Press ‘reset’ for a better show
This PlayStation console to silver screen adaptation of a 2015 video game sticks to genre traditions, instead of mimicking the interactivity that the game was famous for. David F Sandberg, of ‘Lights Out’ fame, adapts ‘Until Dawn’, inserting time loop mechanics into its survival horror set-up.
Typical of a horror movie set-up, we have five to six young people in a secluded, creepy location when scary-loopy things begin to happen. Max (Michael Cimino), couple Nina (Odessa A’zion) and Abe (Belmont Cameli), and Megan (Ji-young Yoo), are helping their friend Clover (Ella Rubin) find closure after her sister Melanie (Maia Mitchell) suddenly disappeared a year ago. Clover is apparently mourning Melanie’s absence, while still grieving their mother’s passing.
Following a single clue received from a gas station attendant, Clover and her friends head into the remote valley where her sister vanished. Exploring an abandoned visitor centre, they find themselves stalked by a masked killer and get horrifically murdered one by one… only to wake up in a loop and find themselves back at the beginning of the same evening, as though a reset button gets pressed every time.
Sandberg uses gore to emphasise the slasher aspect, but it’s not enough to make the experience come alive. The narrative is limp, with a further slide into explanations that reduce the pace. Humorous bits take away from the horror beats. ‘Until Dawn’, the game, is an examination of survival skills brought to life by player decisions. The film lacks the thrill of adventure and the threats feel manufactured.
Writers Gary Dauberman and Blair Butler try to make the most of the hasty set-up by helping us get to know the group as quickly as possible. While on the road trip, we hear the friends define themselves and each other. There isn’t much detail to make them likeable or interesting, but their earnestness is largely perfunctory and less ingratiating. The friends are shown as willing to help, but to go so far as to accompany Clover to the location from where Melanie sent her last video message may not be the fun they, or we, were anticipating.
The premise and structure is confining. There’s no gleeful celebration of gore. The film is largely lacklustre and uninspired. You expect the characters to hunt around for clues and devise some kind of plan, but they don’t have the smarts to do that. They just run around or sit around and get killed. Watching these characters get killed over and over again is not exactly thrilling. By the 13th night, they are still running around in the dark and the audience couldn’t care less.
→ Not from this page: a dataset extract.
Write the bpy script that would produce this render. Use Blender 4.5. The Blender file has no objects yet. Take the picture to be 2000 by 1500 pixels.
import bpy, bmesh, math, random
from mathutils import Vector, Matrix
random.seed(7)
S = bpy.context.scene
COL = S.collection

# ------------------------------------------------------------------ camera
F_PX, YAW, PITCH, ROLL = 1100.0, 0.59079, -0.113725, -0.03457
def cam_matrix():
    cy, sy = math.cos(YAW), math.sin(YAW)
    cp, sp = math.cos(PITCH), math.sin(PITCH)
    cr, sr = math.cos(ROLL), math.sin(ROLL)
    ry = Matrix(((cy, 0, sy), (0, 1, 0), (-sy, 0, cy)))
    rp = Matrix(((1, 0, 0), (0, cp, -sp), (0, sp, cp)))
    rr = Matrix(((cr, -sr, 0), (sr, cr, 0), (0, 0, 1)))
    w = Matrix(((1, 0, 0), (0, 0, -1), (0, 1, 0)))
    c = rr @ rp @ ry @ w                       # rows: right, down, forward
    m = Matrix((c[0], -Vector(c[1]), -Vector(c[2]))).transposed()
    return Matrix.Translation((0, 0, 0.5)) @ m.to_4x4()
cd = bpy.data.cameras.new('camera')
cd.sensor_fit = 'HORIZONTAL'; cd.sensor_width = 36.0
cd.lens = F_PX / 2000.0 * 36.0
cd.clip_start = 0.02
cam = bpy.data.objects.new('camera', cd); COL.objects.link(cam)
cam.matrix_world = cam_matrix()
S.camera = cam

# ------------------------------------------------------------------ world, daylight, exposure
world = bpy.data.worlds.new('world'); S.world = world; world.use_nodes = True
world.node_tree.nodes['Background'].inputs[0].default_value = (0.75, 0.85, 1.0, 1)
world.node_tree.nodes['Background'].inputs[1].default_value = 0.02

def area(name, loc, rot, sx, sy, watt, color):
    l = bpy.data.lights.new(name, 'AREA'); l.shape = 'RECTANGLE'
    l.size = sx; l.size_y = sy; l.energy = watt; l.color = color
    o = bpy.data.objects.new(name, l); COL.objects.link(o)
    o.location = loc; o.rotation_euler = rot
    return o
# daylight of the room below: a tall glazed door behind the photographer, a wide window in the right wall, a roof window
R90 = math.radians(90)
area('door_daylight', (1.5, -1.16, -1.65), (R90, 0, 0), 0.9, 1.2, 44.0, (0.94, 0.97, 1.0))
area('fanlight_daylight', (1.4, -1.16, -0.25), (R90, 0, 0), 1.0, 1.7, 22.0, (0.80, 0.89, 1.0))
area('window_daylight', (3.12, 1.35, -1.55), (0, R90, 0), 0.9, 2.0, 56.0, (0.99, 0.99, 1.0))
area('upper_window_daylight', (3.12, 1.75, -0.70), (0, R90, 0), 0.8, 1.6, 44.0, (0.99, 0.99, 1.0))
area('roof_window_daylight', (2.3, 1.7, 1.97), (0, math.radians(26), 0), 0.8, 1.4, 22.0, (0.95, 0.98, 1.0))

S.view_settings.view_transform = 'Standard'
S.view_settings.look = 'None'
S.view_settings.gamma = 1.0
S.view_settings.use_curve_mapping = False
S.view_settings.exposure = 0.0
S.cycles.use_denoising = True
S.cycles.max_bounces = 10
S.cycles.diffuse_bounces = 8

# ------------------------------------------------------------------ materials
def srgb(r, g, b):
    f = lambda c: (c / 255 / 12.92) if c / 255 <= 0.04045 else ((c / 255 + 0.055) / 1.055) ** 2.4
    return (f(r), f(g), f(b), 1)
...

Sandberg, though able to stage some impressive scenes of horror, fails to lift the screenplay out of the morass of boring functionality. The set design fails to present a suitable aesthetic, the creature design is laughable, and the repetitive nature of the time loop makes the experience border on tedium.
Despite an innovative premise, fairly decent effects work and some crusty scenes of terror, this film is unlikely to satisfy fans of the game or the horror genre. That said, it doesn’t skimp on bloodshed, and the cast does well to help generate a fair bit of bloody entertainment.